#### To be done
Your job is to retype all of the data word for word, leaving every image out.

#### Given information
------------------------------------------------
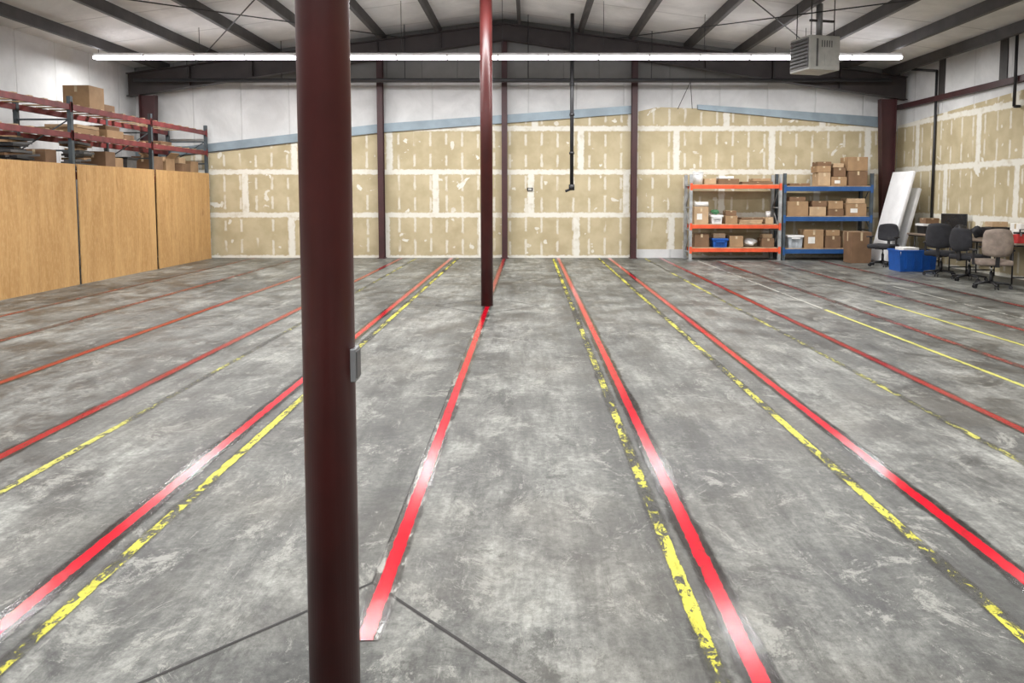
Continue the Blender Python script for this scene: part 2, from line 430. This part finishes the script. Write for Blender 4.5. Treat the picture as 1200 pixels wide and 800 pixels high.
reds=[(-.59,2.56,10.6,Rw),(-.61,10.8,18.7,Rm),(.768,-2,18.9,Rn),(2.07,-2,18.9,Rn),(3.38,-2,18.9,Rm),(4.62,-2,18.1,Ro),(5.9,-2,18.1,Ro),(7.15,-2,18.1,Ro),
      (-1.96,-2,18.9,Rn),(-3.24,-2,18.9,Rm),(-4.52,-2,18.9,Rm),(-5.82,-2,18.9,Ro),(-7.0,-2,18.9,Ro)]
for x,a,c,m in reds: line('red_floor_line',x,a,c,m,.13,.0030)
for x,a,c,m in [(.635,-2,18.8,Yn),(1.80,-2,18.8,Yn),(2.97,-2,18.8,Yd),(4.17,3,10.3,Ys),(4.17,10.4,18.1,Wt),(5.3,5,11.2,Ys),(6.45,6,13,Wt),
      (-1.79,-2,18.8,Yn),(-2.85,3,18.8,Yd)]: line('yellow_floor_line' if m is not Wt else 'white_floor_line',x,a,c,m,.08,.0022)
b=MB('floor_slab_joint')
def seg(p,q,w=.007):
    p=Vector(p);q=Vector(q);d=(q-p).normalized();n=Vector((-d.y,d.x))*w
    b.quad([(*(p-n),.0014),(*(q-n),.0014),(*(q+n),.0014),(*(p+n),.0014)],M_joint)
for cx,cy in ((-.645,2.2),(-.6,10.7)):
    h=.76
    P=[(cx,cy+h),(cx+h,cy),(cx,cy-h),(cx-h,cy)]
    for i in range(4): seg(P[i],P[(i+1)%4])
    seg((XL,cy),(cx-h,cy),.005); seg((cx+h,cy),(XR,cy),.003)
    seg((cx,cy+h),(cx,min(cy+7.1,18.7)),.004)
b.done()

# ------------------------------------------------------------ racks
def pallet_rack(name,posts,ya,yb,levels,axis,mp,mb,ztop,mpfirst=None,bh=.10,solid=None):
    b=MB(name)
    def B(r0,r1,c0,c1,z0,z1,m,**k):
        if axis=='x': b.bb(r0,r1,c0,c1,z0,z1,m,**k)
        else: b.bb(c0,c1,r0,r1,z0,z1,m,**k)
    def C(r0,c0,z0,r1,c1,z1,rr,m):
        if axis=='x': b.cyl((r0,c0,z0),(r1,c1,z1),rr,m,6)
        else: b.cyl((c0,r0,z0),(c1,r1,z1),rr,m,6)
    d=1 if yb>ya else -1
    for i,p in enumerate(posts):
        m=mpfirst if (mpfirst and i==0) else mp
        for c in (ya,yb-d*.07):
            c2=c+d*.07
            B(p-.035,p+.035,min(c,c2),max(c,c2),.01,ztop,m)
            B(p-.06,p+.06,min(c,c2)-.01,max(c,c2)+.01,0,.01,m)
        z=.2; k=0
        while z<ztop-.1:
            B(p-.015,p+.015,min(ya+d*.07,yb-d*.07),max(ya+d*.07,yb-d*.07),z-.015,z+.015,m)
            zn=z+.55
            if zn<ztop-.05: 
                if k%2: C(p,ya+d*.06,z,p,yb-d*.06,zn,.013,m)
                else: C(p,yb-d*.06,z,p,ya+d*.06,zn,.013,m)
            z=zn;k+=1
    for z in levels:
        for i in range(len(posts)-1):
            r0,r1=posts[i]+.035,posts[i+1]-.035
            for c in (ya+d*.01,yb-d*.06):
                c2=c+d*.05; B(r0,r1,min(c,c2),max(c,c2),z-bh,z,mb)
                for r,s in ((r0,1),(r1,-1)):
                    cc=c-d*.015 if c==ya+d*.01 else c2
                    B(min(r,r-s*.06),max(r,r-s*.06),min(cc,cc+d*.015),max(cc,cc+d*.015),z-bh-.04,z+.04,mb)
            lo,hi=min(ya,yb)+.02,max(ya,yb)-.02
            if solid is None or z in solid: B(r0+.01,r1-.01,lo,hi,z,z+.018,M_deck)
            else:
                q=r0+.2
                while q<r1-.1: B(q-.05,q+.05,lo,hi,z,z+.018,M_deck); q+=.38
    b.done()
PY=[10.5,13.3,16.1,18.85]
pallet_rack('pallet_rack',PY,-8.12,-9.15,[2.02,2.72,3.22],'y',M_post,M_rackred,3.36,solid=[2.02])
for i in range(3):
    b=MB('plywood_sheet')
    b.bb(-8.10,-8.082,PY[i]+.04,PY[i+1]-.04,0,2.16,M_ply); b.done()
pallet_rack('storage_rack',[4.0,6.2],18.2,18.86,[.30,.88,1.86],'x',M_postl,M_or,2.12,mpfirst=M_postl,bh=.09)
pallet_rack('storage_rack',[6.3,8.44],18.2,18.86,[.28,1.08,1.82],'x',M_post,M_bl,2.14,bh=.11)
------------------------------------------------
#### Output
Continue the Blender Python script for this scene: part 2, from line 430. This part finishes the script. Write for Blender 4.5. Treat the picture as 1200 pixels wide and 800 pixels high.
reds=[(-.59,2.56,10.6,Rw),(-.61,10.8,18.7,Rm),(.768,-2,18.9,Rn),(2.07,-2,18.9,Rn),(3.38,-2,18.9,Rm),(4.62,-2,18.1,Ro),(5.9,-2,18.1,Ro),(7.15,-2,18.1,Ro),
      (-1.96,-2,18.9,Rn),(-3.24,-2,18.9,Rm),(-4.52,-2,18.9,Rm),(-5.82,-2,18.9,Ro),(-7.0,-2,18.9,Ro)]
for x,a,c,m in reds: line('red_floor_line',x,a,c,m,.13,.0030)
for x,a,c,m in [(.635,-2,18.8,Yn),(1.80,-2,18.8,Yn),(2.97,-2,18.8,Yd),(4.17,3,10.3,Ys),(4.17,10.4,18.1,Wt),(5.3,5,11.2,Ys),(6.45,6,13,Wt),
      (-1.79,-2,18.8,Yn),(-2.85,3,18.8,Yd)]: line('yellow_floor_line' if m is not Wt else 'white_floor_line',x,a,c,m,.08,.0022)
b=MB('floor_slab_joint')
def seg(p,q,w=.007):
    p=Vector(p);q=Vector(q);d=(q-p).normalized();n=Vector((-d.y,d.x))*w
    b.quad([(*(p-n),.0014),(*(q-n),.0014),(*(q+n),.0014),(*(p+n),.0014)],M_joint)
for cx,cy in ((-.645,2.2),(-.6,10.7)):
    h=.76
    P=[(cx,cy+h),(cx+h,cy),(cx,cy-h),(cx-h,cy)]
    for i in range(4): seg(P[i],P[(i+1)%4])
    seg((XL,cy),(cx-h,cy),.005); seg((cx+h,cy),(XR,cy),.003)
    seg((cx,cy+h),(cx,min(cy+7.1,18.7)),.004)
b.done()

# ------------------------------------------------------------ racks
def pallet_rack(name,posts,ya,yb,levels,axis,mp,mb,ztop,mpfirst=None,bh=.10,solid=None):
    b=MB(name)
    def B(r0,r1,c0,c1,z0,z1,m,**k):
        if axis=='x': b.bb(r0,r1,c0,c1,z0,z1,m,**k)
        else: b.bb(c0,c1,r0,r1,z0,z1,m,**k)
    def C(r0,c0,z0,r1,c1,z1,rr,m):
        if axis=='x': b.cyl((r0,c0,z0),(r1,c1,z1),rr,m,6)
        else: b.cyl((c0,r0,z0),(c1,r1,z1),rr,m,6)
    d=1 if yb>ya else -1
    for i,p in enumerate(posts):
        m=mpfirst if (mpfirst and i==0) else mp
        for c in (ya,yb-d*.07):
            c2=c+d*.07
            B(p-.035,p+.035,min(c,c2),max(c,c2),.01,ztop,m)
            B(p-.06,p+.06,min(c,c2)-.01,max(c,c2)+.01,0,.01,m)
        z=.2; k=0
        while z<ztop-.1:
            B(p-.015,p+.015,min(ya+d*.07,yb-d*.07),max(ya+d*.07,yb-d*.07),z-.015,z+.015,m)
            zn=z+.55
            if zn<ztop-.05: 
                if k%2: C(p,ya+d*.06,z,p,yb-d*.06,zn,.013,m)
                else: C(p,yb-d*.06,z,p,ya+d*.06,zn,.013,m)
            z=zn;k+=1
    for z in levels:
        for i in range(len(posts)-1):
            r0,r1=posts[i]+.035,posts[i+1]-.035
            for c in (ya+d*.01,yb-d*.06):
                c2=c+d*.05; B(r0,r1,min(c,c2),max(c,c2),z-bh,z,mb)
                for r,s in ((r0,1),(r1,-1)):
                    cc=c-d*.015 if c==ya+d*.01 else c2
                    B(min(r,r-s*.06),max(r,r-s*.06),min(cc,cc+d*.015),max(cc,cc+d*.015),z-bh-.04,z+.04,mb)
            lo,hi=min(ya,yb)+.02,max(ya,yb)-.02
            if solid is None or z in solid: B(r0+.01,r1-.01,lo,hi,z,z+.018,M_deck)
            else:
                q=r0+.2
                while q<r1-.1: B(q-.05,q+.05,lo,hi,z,z+.018,M_deck); q+=.38
    b.done()
PY=[10.5,13.3,16.1,18.85]
pallet_rack('pallet_rack',PY,-8.12,-9.15,[2.02,2.72,3.22],'y',M_post,M_rackred,3.36,solid=[2.02])
for i in range(3):
    b=MB('plywood_sheet')
    b.bb(-8.10,-8.082,PY[i]+.04,PY[i+1]-.04,0,2.16,M_ply); b.done()
pallet_rack('storage_rack',[4.0,6.2],18.2,18.86,[.30,.88,1.86],'x',M_postl,M_or,2.12,mpfirst=M_postl,bh=.09)
pallet_rack('storage_rack',[6.3,8.44],18.2,18.86,[.28,1.08,1.82],'x',M_post,M_bl,2.14,bh=.11)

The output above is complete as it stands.